I saw a lot of responses online about how the women should have main evented. Based on wrestling match quality? It’s hard to argue. The women absolutely had the better of the Blood and Guts matches between them and the men in the main event.
One could also argue that just on show narrative, it kicked off with the heels winning, then the champion Hangman Adam Page beating Powerhouse Hobbs to announce the steel cage match against Samoa Joe for Full Gear, followed by a feel good main event ending. Made sense to have us leave on a positive note.
But this all ignores the fact that pro wrestling on TV doesn’t really work the way maybe some think it does. The main event on television isn’t actually the “most important match” for TV viewers. What has been historically the most important match for AEW Dynamite is the opener. Specifically the first two quarter segments, as that’s when viewership is at its highest.
Those first two quarter segments really tell you who is most important in the company. It’s usually reserved for the men who are the biggest draws. Or who the company perceives to be their biggest draw. It’s often where the AEW Men’s World Championship program gets built up. This is because AEW Dynamite typically has their highest viewership during the first two quarters, followed by the fifth quarter at the top of 9PM. You’ll notice when Maxwell Jacob Friedman is on the show, he’s either in the opening quarters or that top of the hour 9PM.
So what does this have to do with the women opening with Blood and Guts? It’s about the rarity of women opening Dynamite. Between 2019 and 2022, women never opened Dynamite with a match. Never. Not once.
The first time women opened Dynamite with a match was April 19, 2023 in Pittsburgh, Pennsylvania where Ruby Soho and Toni Storm of The Outcasts faced Britt Baker and Jamie Hayter. While this was the first women’s opener on Dynamite (likely thanks to the Brittsburgh connection) it wasn’t the first segment. That was a talking segment featuring MJF.
No other women’s matches opened Dynamite in 2023. In 2024 we got two and they both featured Mercedes Moné. August 14, 2024 versus Hikaru Shida and December 18, 2024 versus Anna Jay.
Now in 2025 we’ve had five. Four out of the five featured Mercedes Moné:
April 16, 2025 Mercedes Moné versus Athena
May 7, 2025 Toni Storm versus Anna Jay versus Penelope Ford versus Thunder Rosa
July 2, 2025 Mercedes Moné versus Mina Shirakawa
September 3. 2025 Mercedes Moné versus Alex Windsor
November 12, 2025 Women’s Blood and Guts: Mercedes Moné, Megan Bayne, Marina Shafir, and Triangle of Madness versus Kris Statlander, Toni Storm, Harley Cameron, Willow Nightingale, Mina Shirakawa, and Jamie Hayter
So there’s been eight times in the history of AEW Dynamite that women have got to open the show. That should put into perspective how important it is to do so. Too often we perceive the last match to be most important, as that’s the standard.
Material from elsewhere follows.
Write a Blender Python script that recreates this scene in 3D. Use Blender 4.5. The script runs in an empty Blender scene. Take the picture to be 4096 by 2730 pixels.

TV, especially for Dynamite at 8PM, just works differently. It also used to work differently for the WWF Saturday Night’s Main Event, where the opening match was the one they knew they’d get the most people. You also have examples in history like how Bruno Sammartino used to sometimes have his match before the main event so New York reporters could get their photos and stories done before the paper went to the press. Nobody later tried arguing Gashouse Gilbert was the bigger star.
The fact that most of these started happening because they signed Mercedes Moné should be no surprise. She’s likely very aware of this, and AEW is aware she needs to be put at the top of the show. The only time this year it was done without Mercedes was with Timeless Toni Storm. If that Blood and Guts made didn’t feature either of them? I doubt it would have opened. Likely would have opened with the falls count anywhere match.
Hopefully that adds some context to why the women opening Dynamite wasn’t a bad thing for them and was actually a major accomplishment, and showed that AEW had faith in them being the first match people watched that night. Didn’t hurt it was the best match of the night too. Women just do violence in AEW best.